2. No provision of this Agreement, including the provisions of Chapter 12 (Dispute Settlement), shall be construed as imposing any rights or obligations on the Parties with respect to anti-dumping or countervailing duty measures. Bilateral Safeguard Measures
Article 8.3. Definitions
For the purposes of this Section:
(a) domestic industry means, with respect to an imported good, the producers as a whole of the like or directly competitive good or those producers whose collective production of the like or directly competitive good constitutes a major proportion of the total domestic production of such good;
(b) serious injury means a significant overall impairment in the position of a domestic industry;
(c) substantial cause means a cause which is important and not less than any other cause;
(d) threat of serious injury means serious injury that is clearly imminent and shall be determined on the basis of facts and not merely on allegation, conjecture or remote possibility; and
(e) transition period means the five year period beginning on the date of entry into force of this Agreement, except where the tariff elimination for the good against which the action is taken occurs over a longer period of time, in which case the transition period shall be the period of the staged tariff elimination for that good.

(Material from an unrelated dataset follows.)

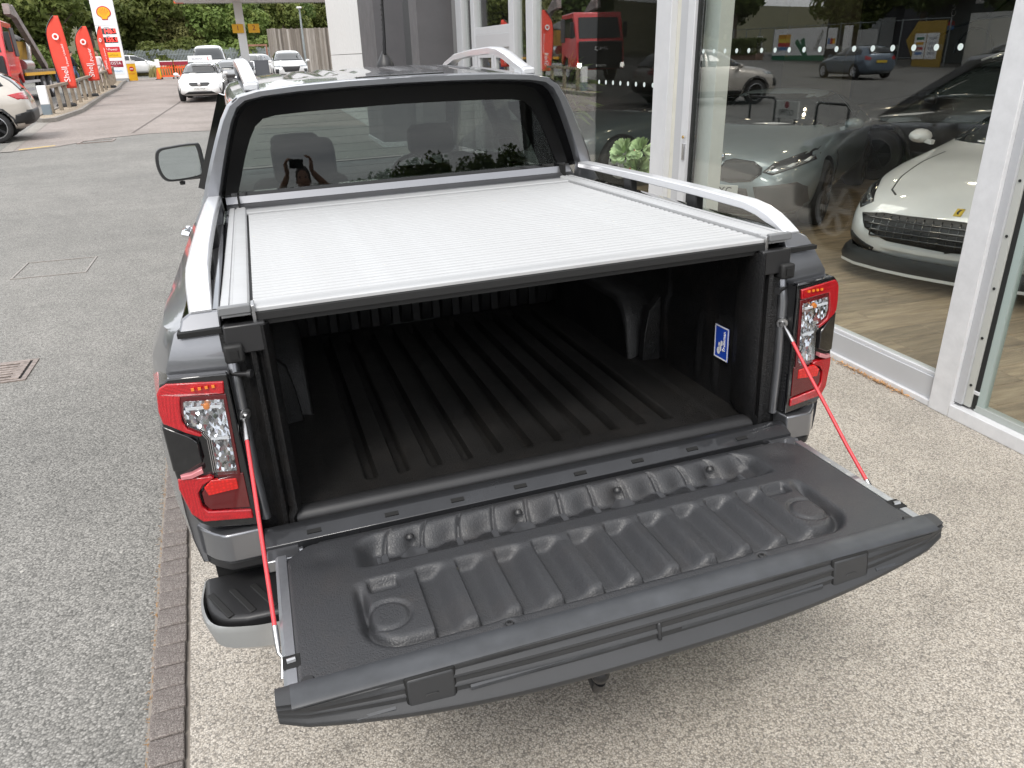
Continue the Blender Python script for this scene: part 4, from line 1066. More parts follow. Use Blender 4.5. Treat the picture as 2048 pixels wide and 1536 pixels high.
# outline drawing of a sports car on the back wall
art = MB()
def stroke(pts, r=.018):
    art.tube([(10.57, y, z) for y, z in pts], r, 5)
ox, oz, k_ = 7.2, 1.55, 1.0
prof_ = [(2.35, .05), (2.3, .32), (1.9, .5), (1.35, .62), (.75, 1.0), (.1, 1.12), (-.6, 1.02), (-1.2, .75), (-1.9, .66), (-2.2, .5), (-2.25, .1)]
stroke([(ox+a, oz+b) for a, b in prof_])
for cx_ in (1.45, -1.35): stroke([(ox+cx_+.36*math.cos(t*math.pi/8), oz+.12+.36*math.sin(t*math.pi/8)) for t in range(9)])
stroke([(ox-.9, oz+.02), (ox+1.0, oz+.02)]); stroke([(ox+.75, oz+.72), (ox+.1, oz+.78), (ox-.9, oz+.72)]); stroke([(ox+1.3, oz+.6), (ox+.7, oz+.66)])
art.build('wall_drawing', M['gloss'], shop, 0)
# ceiling downlights (lit)
M['lamp_warm'] = simple('lit_downlight', (1, .9, .7), .5, emit=(1, .84, .60), estr=40)
for x in (3.9, 5.6, 7.6):
    for y in (.4, 2.2, 4.0, 6.0, 8.4):
        q = MB().lathe([(0, 0), (.05, 0), (.05, .012), (.065, .012), (.065, .02)], (0, 0, 0), 14).build('downlight', M['lamp_warm'], shop, 0); q.location = (x, y, 3.875)
for x in (4.1,):
    for y in (1.0, 3.4, 5.8):
        ld = bpy.data.lights.new('ceiling_lamp', 'AREA'); ld.energy = 15; ld.size = 1.2; ld.shape = 'SQUARE'; ld.color = (1, .95, .88); lo = bpy.data.objects.new('ceiling_lamp', ld); COL.objects.link(lo); lo.location = (x, y, 3.86)
# floor of long boards: every board its own piece
fl = MB().box2((2.80, -3.0, -.10), (10.6, 11.3, .0205)).build('floor', simple('floor_screed', (.10, .08, .06), .8), None, 0); fl['kind'] = 'structure'
def wood(name, a, b, c_):
    m, n, l, p = mat_nodes(name); v = coords(n, l)
    oi = n.new('ShaderNodeObjectInfo'); ad = n.new('ShaderNodeVectorMath'); ad.operation = 'MULTIPLY_ADD'; ad.inputs[1].default_value = (13, 7, 3)
    cb = n.new('ShaderNodeCombineXYZ'); l.new(oi.outputs['Random'], cb.inputs[0]); l.new(oi.outputs['Random'], cb.inputs[1])
    l.new(cb.outputs[0], ad.inputs[0]); l.new(v, ad.inputs[2])
    mp_ = n.new('ShaderNodeMapping'); mp_.inputs['Scale'].default_value = (1.1, 9, 1); l.new(ad.outputs[0], mp_.inputs[0])
    f = noise(n, l, mp_.outputs[0], 2.2, 8, .62, .4)
    col = ramp(n, l, f, [(.28, a), (.5, b), (.72, c_)])
    col = mixc(n, l, 1.0, col, ramp(n, l, oi.outputs['Random'], [(0, (.78, .77, .75)), (1, (1.12, 1.1, 1.06))]), 'MULTIPLY')
    l.new(col, p.inputs['Base Color']); p.inputs['Roughness'].default_value = .38
    bump(n, l, p, f, .15, .002); return m
M['wood'] = wood('oak_board', (.13, .095, .065), (.30, .23, .155), (.45, .36, .25))
pm = MB().box((0, 0, 0), (1.198, .1970, .008)); plank = pm.mesh('plank', 0)
bm = bmesh.new(); bm.from_mesh(plank); bmesh.ops.bevel(bm, geom=[e for e in bm.edges if e.verts[0].co.z > 0 and e.verts[1].co.z > 0], offset=.003, segments=1, affect='EDGES'); bm.to_mesh(plank); bm.free(); plank.materials.append(M['wood'])
cnt = 0
for j in range(46):
    y = -.55+.2*j
    off = [0, .42, .84, .21, .63, 1.02][j % 6]
    for i in range(5 if y < 6 else 4):
        x = 2.82+off+1.2*i
        if i == 0 and off > .05:
            o = bpy.data.objects.new('plank', plank); COL.objects.link(o); o.parent = fl; s_ = (off-.002)/1.198; o.scale = (s_, 1, 1); o.location = (2.82+off/2-.001+.0, y, .0245)
        o = bpy.data.objects.new('plank', plank); COL.objects.link(o); o.parent = fl; o.location = (x+.6, y, .0245+random.uniform(-.0004, .0004))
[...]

Article 8.4. Imposition of a Bilateral Safeguard Measure
1. A Party may impose a bilateral safeguard measure described in paragraph 2, during the transition period only, if as a result of the reduction or elimination of a customs duty pursuant to this Agreement, an originating good of the other Party is being imported into the Party's territory in such increased quantities, in absolute terms or relative to domestic production, and under such conditions as to constitute a substantial cause of serious injury, or threat thereof, to a domestic industry producing like or directly competitive goods.

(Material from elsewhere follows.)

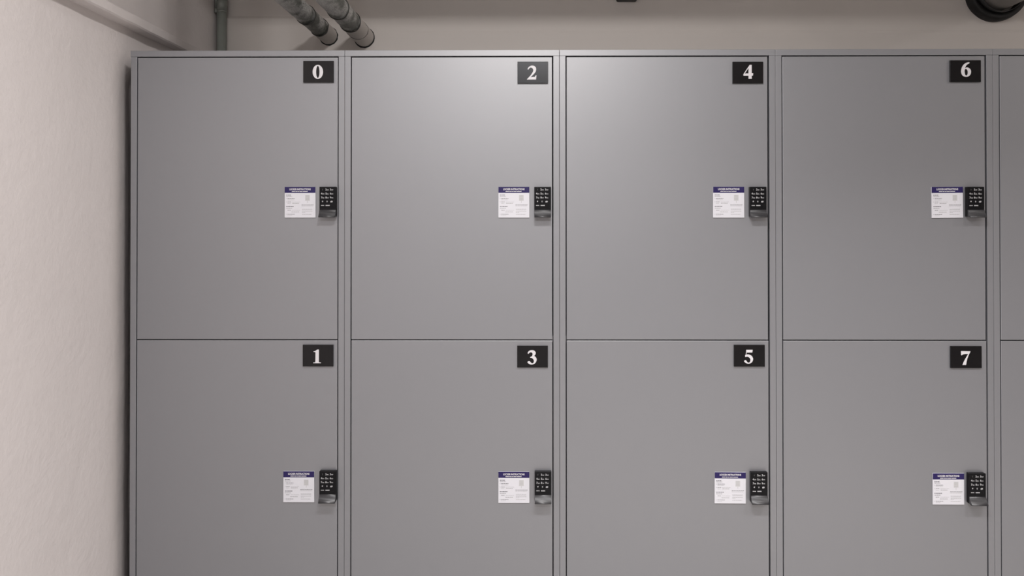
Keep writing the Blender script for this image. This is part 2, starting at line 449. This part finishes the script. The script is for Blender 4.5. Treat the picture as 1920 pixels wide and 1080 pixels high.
# digit offset on the plate and plate / notice / lock positions measured along each door
DOORS = {   # number: plate (x, z), digit (x, z, height), notice (x, z, tilt), lock (x, z), right gap
 0: ((.5332, 1.6506), (.5317, 1.6498, .0396), (.4814, 1.2828, 0), (.5623, 1.3259), .0026),
 1: ((.5331, .8516), (.5309, .8497, .0384), (.4791, .4833, 0), (.5631, .5303), .0026),
 2: ((.5308, 1.6471), (.5279, 1.6466, .0392), (.4775, 1.2825, 0), (.5582, 1.3255), .0032),
 3: ((.5298, .8494), (.5282, .8475, .0402), (.4773, .4833, 0), (.5589, .5302), .0030),
 4: ((.5281, 1.6455), (.5290, 1.6475, .0392), (.4740, 1.2823, 0), (.5536, 1.3250), .0052),
 5: ((.5305, .8525), (.5277, .8500, .0384), (.4766, .4833, .006), (.5546, .5302), .0040),
 6: ((.5286, 1.6483), (.5300, 1.6527, .0412), (.4777, 1.2815, -.008), (.5512, 1.3245), .0052),
 7: ((.5274, .8492), (.5255, .8471, .0388), (.4775, .4817, 0), (.5521, .5282), .0036),
 8: (None, None, (.4777, 1.2820, 0), (.5530, 1.3250), .0030),
 9: (None, None, (.4775, .4820, 0), (.5530, .5285), .0030),
}
def door(unit, n, w):
    plate, dg, nt, lk, rg = DOORS[n]
    z0, z1 = (U0, U1) if n % 2 == 0 else (L0, L1)
    x0, x1 = 0.0199, w - 0.0172 - rg
    bm = bmesh.new(); box(bm, 0, x1 - x0, 0, 0.019, 0, z1 - z0, 0.0011, 2)
    d = obj('door', mesh(bm, 'door', 'laminate'), unit, (x0, 0, z0))
    if plate: d['label'] = 'grey locker door numbered %d' % n
    if plate:
        pm = plate_mesh(str(n), dg[0] - plate[0], dg[1] - plate[1], dg[2])
        p = obj('number_plate', pm, d, (plate[0] - x0, 0, plate[1] - z0))
        p['label'] = 'black plate with white numeral %d' % n
    obj('instruction_notice', NOTICE, d, (nt[0] - x0, 0, nt[1] - z0), (0, nt[2], 0))
    obj('keypad_lock', KEYPAD, d, (lk[0] - x0, 0, lk[1] - z0))
    obj('lock_handle', HANDLE, d, (lk[0] - x0, 0, lk[1] - z0))
    return d

SEAMS = [-1.1448, -0.5386, 0.0672, 0.6737, 1.2808, 1.8876]
LABELS = [
 'grey two-door locker unit numbered 0 and 1, next to the left wall',
 'grey two-door locker unit numbered 2 and 3, second from the left wall',
 'grey two-door locker unit numbered 4 and 5, between units 2-3 and 6-7',
 'grey two-door locker unit numbered 6 and 7, with wide dark gap beside its upper door',
 'grey two-door locker unit cut off by the right edge of the photo',
]
for k in range(5):
    x = SEAMS[k]; w = SEAMS[k + 1] - x
    e = D.objects.new('locker_unit', None); C.objects.link(e); e.location = (x, 0, 0); e.empty_display_size = 0.2
    tag(e, LABELS[k], 'locker', 'row of grey two-door locker units')
    s0 = 0.0004
    panel('side_panel', e, s0, 0.0173, 0, DEPTH, 0.0, TOPB - 0.0003)
    panel('side_panel', e, w - 0.0173, w - s0, 0, DEPTH, 0.0, TOPB - 0.0003)
    panel('top_panel', e, s0 - (0.0012 if k == 0 else 0), w - s0, -0.0006, DEPTH, TOPB, TOPZ)
    panel('back_panel', e, 0.0175, w - 0.0175, DEPTH - 0.012, DEPTH - 0.002, 0.08, TOPB - 0.0005, 0)
    panel('shelf', e, 0.0175, w - 0.0175, 0.022, DEPTH - 0.013, U0 - 0.010, U0 + 0.007, 0)
    panel('bottom_panel', e, 0.0175, w - 0.0175, 0.0, DEPTH - 0.013, 0.078, L0 - 0.0027)
    panel('plinth', e, 0.0175, w - 0.0175, 0.03, 0.048, 0.0, 0.0775, 0)
    door(e, 2 * k, w); door(e, 2 * k + 1, w)

# ------------------------------------------------------------------ pipes above the lockers
def insulated_pipe(loc, label, rings, rsleeve, seed, wrinkles=()):
    e = D.objects.new('insulated_pipe', None); C.objects.link(e); e.location = loc
    tag(e, label, 'pipe', 'foil-wrapped pipes entering the back wall')
    # local y from 0 (at the wall) towards the room (negative), then an elbow up to the ceiling
    def skin(name, path, rad, mk, amp, n=36, parent=e):
        bm = bmesh.new(); prev = None
        for i, p in enumerate(path):
            a = path[max(0, i-1)]; b = path[min(len(path)-1, i+1)]
            d = (b - a).normalized(); u = Vector((1, 0, 0)); v = d.cross(u)
            ring = []
            for k in range(n):
                t = 2 * math.pi * k / n
                dirv = u * math.cos(t) + v * math.sin(t)
                r = rad(i) + amp * noise.noise(Vector((p.y * 38 + seed, math.cos(t) * 2.2, math.sin(t) * 2.2 + p.z * 30)))
                r += amp * 0.8 * abs(noise.noise(Vector((p.y * 90 + seed, math.cos(t) * 3 + 5, math.sin(t) * 3 + p.z * 50))))
                ring.append(bm.verts.new(p + dirv * r))
            if prev:
                for k in range(n):
                    f = bm.faces.new([prev[k], prev[(k+1) % n], ring[(k+1) % n], ring[k]]); f.smooth = True
            else: bm.faces.new(ring)
            prev = ring
        bm.faces.new(prev)
        return obj(name, mesh(bm, name, mk), parent)
    # plain painted end sleeve at the wall
    path = [Vector((0, -0.005 * i, 0)) for i in range(0, 25)]
    ends = rings[0]
    skin('end_sleeve', [Vector((0, 0.022 - (ends + 0.022) * i / 16, 0)) for i in range(17)], lambda i: rsleeve, 'backwall', 0.0012)
    # foil wrap: straight, then elbow up
    path = []
    L = 0.75; rb = 0.11
    ns = int((L - ends) / 0.006)
    for i in range(ns + 1): path.append(Vector((0, -ends - (L - ends) * i / ns, 0)))
    for i in range(1, 13):
        t = math.pi / 2 * i / 12; path.append(Vector((0, -L - rb * math.sin(t), rb - rb * math.cos(t))))
    ztop = CEIL - loc[2] - 0.002
    for i in range(1, 20): path.append(Vector((0, -L - rb, rb + (ztop - rb) * i / 19)))
    skin('foil_wrap', path, lambda i: rsleeve * 0.965, 'film', 0.0016)
    for q in rings:
        bm = bmesh.new(); pr = []
        for j in range(8):
            t = 2 * math.pi * j / 8; pr.append((rsleeve + 0.0006 + 0.0016 * math.cos(t), -q + 0.0042 * math.sin(t)))
        rg = lathe_y(bm, pr, 40, closed=True)
        for v in bm.verts:
            v.co.y += 0.012 * noise.noise(Vector((v.co.x * 40 + q * 9, v.co.z * 40, seed)))
        obj('tape_band', mesh(bm, 'tape_band', 'tape'), e)
    for q in wrinkles:      # a crease in the plain sleeve
        bm = bmesh.new(); pr = [(rsleeve + 0.0004 + 0.0008 * math.cos(2*math.pi*j/6), -q + 0.0011 * math.sin(2*math.pi*j/6)) for j in range(6)]
        lathe_y(bm, pr, 40, closed=True)
        for v in bm.verts: v.co.y += 0.5 * v.co.x + 0.01 * noise.noise(Vector((v.co.x * 60, v.co.z * 60, seed)))
        obj('sleeve_crease', mesh(bm, 'sleeve_crease', 'tape'), e)
    # ragged dark hole edge where it enters the wall
    bm = bmesh.new()
    prof = [(rsleeve * 0.9, -0.001), (rsleeve * 1.08, -0.001), (rsleeve * 1.10, 0.004), (rsleeve * 0.9, 0.004)]
    lathe_y(bm, prof, 56, closed=True)
    for v in bm.verts:
        a = math.atan2(v.co.z, v.co.x)
        s = 1 + 0.05 * noise.noise(Vector((math.cos(a) * 4 + seed, math.sin(a) * 4, 0)))
        if math.hypot(v.co.x, v.co.z) > rsleeve: v.co.x *= s; v.co.z *= s
        v.co.z -= 0.0015
    obj('wall_hole_edge', mesh(bm, 'wall_hole_edge', 'dark'), e)
    return e
M['tape'] = mat('dark_wrinkled_tape', (0.05, 0.048, 0.043), 0.5, bump=[(120, 0.6, 0.002)], var=(70, 0.5))
insulated_pipe((-0.757, BACKY - 0.003, 1.215 + 0.697), 'left silvery foil-wrapped pipe entering wall above locker 0', (0.116, 0.267), 0.0318, 2.0)
insulated_pipe((-0.626, BACKY - 0.003, 1.215 + 0.691), 'right silvery foil-wrapped pipe entering wall just above gap between lockers 0 and 2', (0.205, 0.36), 0.0350, 11.0, (0.11,))

# slim vertical conduit in the corner
def conduit():
    x, y = -1.1395, BACKY - 0.0235
    e = D.objects.new('conduit_pipe', None); C.objects.link(e); e.location = (x, y, 0.0)
    tag(e, 'slim grey-green vertical pipe in the left corner behind the lockers', 'pipe')
    bm = bmesh.new(); tube(bm, (0, 0, 0), (0, 0, CEIL), 0.0165, n=32); obj('tube', mesh(bm, 'tube', 'zinc'), e)
    bm = bmesh.new()
    for a, b, r0, r1 in ((1.990, 1.996, .0166, .0190), (1.996, 2.045, .0190, .0190), (2.045, 2.052, .0190, .0166)):
        tube(bm, (0, 0, a), (0, 0, b), r0, r1, n=32)
    obj('coupling', mesh(bm, 'coupling', 'zinc'), e)
    bm = bmesh.new()
    tube(bm, (-.0165, -.008, 1.988), (-.0165, -.008, 2.004), .0060, n=20)
    tube(bm, (-.0165, -.008, 2.004), (-.0165, -.008, 2.10), .0046, n=20)
    box(bm, -.0205, .004, -.012, .010, 1.990, 1.999, .001)
    obj('pipe_clip', mesh(bm, 'pipe_clip', 'zinc'), e)
conduit()

# large pipe with black rubber collar at the right
def big_pipe():
    e = D.objects.new('large_pipe', None); C.objects.link(e); e.location = (1.6700, BACKY + 0.006, 1.215 + 0.850)
    tag(e, 'large grey pipe with black rubber collar entering the wall at top right', 'pipe')
    bm = bmesh.new()
    lathe_y(bm, [(0.084, -0.030), (0.098, -0.034), (0.105, -0.028), (0.1075, -0.012), (0.108, 0.02), (0.084, 0.02)], 64, closed=True)
    for v in bm.verts:
        if v.co.y > -0.02 and math.hypot(v.co.x, v.co.z) > 0.1:
            s = 1 + 0.02 * noise.noise(v.co * 35); v.co.x *= s; v.co.z *= s
    obj('rubber_collar', mesh(bm, 'rubber_collar', 'rubber'), e)
    bm = bmesh.new()
    lathe_y(bm, [(0.0815, -0.052), (0.0835, -0.052), (0.0835, -0.020), (0.0815, -0.020)], 64, closed=True)
    obj('collar_ring', mesh(bm, 'collar_ring', 'box'), e)
    bm = bmesh.new()
    # pipe runs from the wall towards the room, then bends up into the ceiling
    path = [Vector((0, 0.02, 0))] + [Vector((0, -0.03 * i, 0)) for i in range(1, 15)]
    L = 0.42; rb = 0.16
    for i in range(1, 13):
        t = math.pi / 2 * i / 12; path.append(Vector((0, -L - rb * math.sin(t), rb - rb * math.cos(t))))
    path.append(Vector((0, -L - rb, CEIL - e.location.z - 0.002)))
    prev = None; n = 56
    for i, p in enumerate(path):
        a = path[max(0, i-1)]; b = path[min(len(path)-1, i+1)]
        d = (b - a).normalized(); u = Vector((1, 0, 0)); v = d.cross(u)
        ring = [bm.verts.new(p + (u * math.cos(2*math.pi*k/n) + v * math.sin(2*math.pi*k/n)) * 0.0715) for k in range(n)]
        if prev:
            for k in range(n):
                f = bm.faces.new([prev[k], prev[(k+1) % n], ring[(k+1) % n], ring[k]]); f.smooth = True
        else: bm.faces.new(ring)
        prev = ring
    bm.faces.new(prev)
    obj('pipe_tube', mesh(bm, 'pipe_tube', 'duct'), e)
big_pipe()

# dark round wall fitting, only its lower rim in view
def fitting():
    e = D.objects.new('wall_fitting', None); C.objects.link(e); e.location = (0.332, BACKY + 0.014, 1.215 + 0.872)
    tag(e, 'dark wall fitting above locker 4, only its lower rim visible', 'fitting')
    bm = bmesh.new()
    box(bm, -0.037, 0.037, -0.045, 0.0, -0.052, 0.052, 0.006, 3)
    obj('box_body', mesh(bm, 'box_body', 'box'), e)
    bm = bmesh.new(); box(bm, -0.033, 0.033, -0.050, -0.0455, -0.044, 0.048, 0.002, 2)
    obj('box_cover', mesh(bm, 'box_cover', 'box'), e)
fitting()

# ------------------------------------------------------------------ ceiling lamps themselves
M['lampglass'] = mat('lamp_trim_white', (0.7, 0.7, 0.7), 0.4)
for x, y, p, spread, col, label in LAMPS:
    e = D.objects.new('ceiling_lamp', None); C.objects.link(e); e.location = (x, y, CEIL)
    bm = bmesh.new()
    lathe_y(bm, [(0.125, -0.001), (0.150, -0.001), (0.150, -0.020), (0.145, -0.026), (0.130, -0.026), (0.125, -0.020)], 48, closed=True)
    bmesh.ops.rotate(bm, verts=bm.verts, matrix=Matrix.Rotation(math.pi / 2, 3, 'X'))
    obj('lamp_trim', mesh(bm, 'lamp_trim', 'lampglass'), e)
    l = lamp_light(p, spread, col); C.objects.link(l); l.parent = e
    tag(e, label, 'lamp', 'round ceiling lamps')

2. If the conditions in paragraph 1 are met, a Party may to the extent necessary to prevent or remedy serious injury, or threat thereof, and facilitate adjustment, apply a bilateral safeguard measure, consisting of:
(a) suspending further reduction of any rate of customs duty provided for under this Agreement on the originating good from the date on which the action to apply the bilateral safeguard measure is taken; or
(b) increasing the rate of customs duty on the good to a level not to exceed the lesser of:
(i) the most-favoured-nation applied rate of customs duty in effect on the date on which the action to apply the bilateral safeguard measure is taken; or
(ii) the most-favoured-nation applied rate of customs duty in effect on the day immediately preceding the date of entry into force of this Agreement.
3. Each Party shall not apply bilateral safeguard measure on an originating good imported up to the limit of quota quantities granted under tariff rate quotas applied in accordance with its Schedule in Annex 3.

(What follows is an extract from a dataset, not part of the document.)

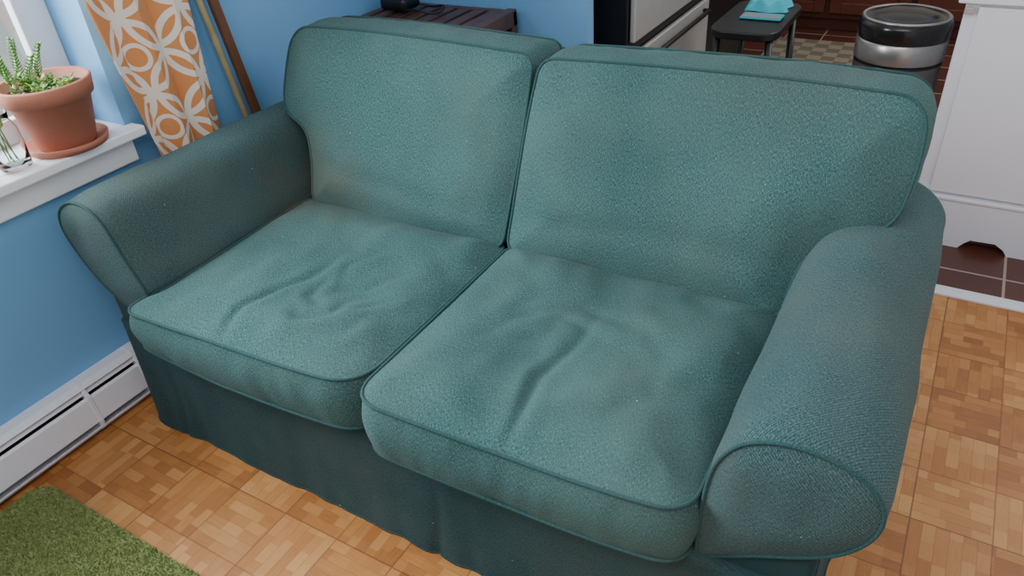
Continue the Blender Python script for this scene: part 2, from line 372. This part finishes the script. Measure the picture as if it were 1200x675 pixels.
def backc(nm,O,seed):
    def hf(u,v,d):
        dome=.038*(1-(1-min(d/.15,1))**2)
        nz=(.010*noise.noise(Vector((u*5,v*5,seed)))+.0015*noise.noise(Vector((u*18,v*10,seed+4))))*min(1,d/.05)
        low=-.006*math.exp(-((v-.10-.02*math.sin(u*6))/.03)**2)*min(1,d/.1)
        return dome+nz+low
    def bn(s,w,p): return .004*noise.noise(Vector((p[0]*9,p[1]*9,w*10+seed)))+.002*noise.noise(Vector((p[0]*28,p[1]*28,w*14)))
    boxed(nm,O,bmap,TB,hf,lambda u,v,d:.0,lambda w:.012*math.sin(math.pi*w/TB),fab,so,M=10,cell=.0065,pm=pipm,bandnoise=bn)
BL=round_poly([(.290,.0,.03),(.888,.0,.03),(.893,.30,.1),(.886,.448,.035),(.62,.458,.1),(.36,.462,.1),(.150,.455,.06),(.138,.32,.1),(.15,.225,.05),(.235,.20,.07),(.270,.12,.05)])
BR=round_poly([(.904,.0,.03),(1.530,.0,.02),(1.536,.10,.06),(1.578,.175,.06),(1.685,.205,.05),(1.702,.33,.1),(1.69,.448,.055),(1.45,.456,.1),(1.15,.452,.1),(.910,.443,.035),(.900,.3,.1)])
backc('back_cushion_left',BL,2.)
backc('back_cushion_right',BR,9.)
# ---------------------------------------------------------------- curtain
def curtainmat():
    m=NT('orange_lattice_curtain');uv=m.n('ShaderNodeTexCoord').outputs['UV']
    p=m.vmath('MULTIPLY',uv,(1/.19,1/.19,1))
    def ring(off,r,w):
        f=m.vmath('FRACTION',m.vmath('ADD',p,(off[0]+20,off[1]+20,0)));q=m.vmath('SUBTRACT',f,(.5,.5,0))
        l=m.vmath('LENGTH',q,out=1);return m.math('LESS_THAN',m.math('ABSOLUTE',m.math('SUBTRACT',l,r)),w)
    a=ring((0,0),.455,.045);b=ring((.5,.5),.455,.045);c=ring((0,0),.16,.03)
    k=m.math('MAXIMUM',m.math('MAXIMUM',a,b),c)
    col=m.mix(k,srgb(214,142,86),srgb(236,228,218))
    w=m.noise(m.vmath('MULTIPLY',uv,(700,700,1)),1.);m.bump(w,.2,.001)
    return m.out(Base_Color=m.mix(m.math('MULTIPLY',w,.15),col,srgb(170,118,78)),Roughness=.85)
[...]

Article 8.5. Scope and Duration of Safeguard Measures
1. A Party may apply a bilateral safeguard measure, including any extension thereof, for no longer than three years. Regardless of its duration, such measure shall terminate at the end of the transition period. In order to facilitate adjustment in a situation where the expected duration of a bilateral safeguard measure is over one year, the Party maintaining the bilateral safeguard measure shall progressively liberalise the bilateral safeguard measure at regular intervals during the period of application.
2. Neither Party may impose a bilateral safeguard measure more than once on the same good.
3. Nothing in this Chapter shall prevent a Party from applying safeguard measures to an originating good in accordance with:
(a) Article XIX of the GATT 1994 and the WTO Agreement on Safeguards; or
(b) Article 5 of the WTO Agreement on Agriculture.
4. Neither Party may impose a bilateral safeguard measure on a good that is subject to a measure that the Party has imposed pursuant to Article XIX of GATT 1994, the WTO Agreement on Safeguards or the WTO Agreement on Agriculture and neither Party may continue maintaining a bilateral safeguard measure on a good that becomes subject to a measure that the Party imposes pursuant to Article XIX of GATT 1994, the WTO Agreement on Safeguards or the WTO Agreement on Agriculture.
5. Upon the termination of a bilateral safeguard measure, the rate of customs duty shall be the rate which would have been in effect had the measure not been taken.
Article 8.6. Investigation Procedures
1. A Party may impose a bilateral safeguard measure only after an investigation has been carried out by the competent authorities of that Party in accordance with the same procedures as those provided for in Article 3 and Article 4.2 of the WTO Agreement on Safeguards, and to this end Articles 3 and 4 of the WTO Agreement on Safeguards are incorporated into and made a part of this Agreement, mutatis mutandis.
2. The investigation referred to in paragraph 1 shall, as far as possible, be completed within 180 days after being initiated but in no case shall exceed one year.
Article 8.7. Notification
1. A Party shall promptly notify the other Party, in writing, upon:
(a) initiating an investigation under Article 8.6;
(b) taking a decision to apply, extend or modify a bilateral safeguard measure, or to apply a provisional measure; and
(c) taking a decision to progressively liberalise a bilateral safeguard measure previously applied.
2. The Party making the written notice referred to in paragraph 1 shall provide the other Party with all pertinent information, which shall include:
(a) in the written notice referred to in subparagraph 1(a), the reason for the initiation of the investigation, a precise description of an originating good subject to the investigation and its subheading or a more detailed level of the Harmonised System (HS), the period subject to the investigation and the date of initiation of the investigation; and;
(b) in the written notice referred to in subparagraph 1(b), evidence of serious injury or threat thereof caused by the increased imports of the originating good, a precise description of the originating good subject to the proposed bilateral safeguard measure and its subheading or a more detailed level of the Harmonised System (HS), a precise description of the bilateral safeguard measure, the proposed date of its introduction and its expected duration.
3. With reference to the notification referred to in subparagraph 1(b), a Party shall provide to the other Party a copy of the public version of the report of its competent authorities as required under Article 3.1 of the WTO Agreement on Safeguards.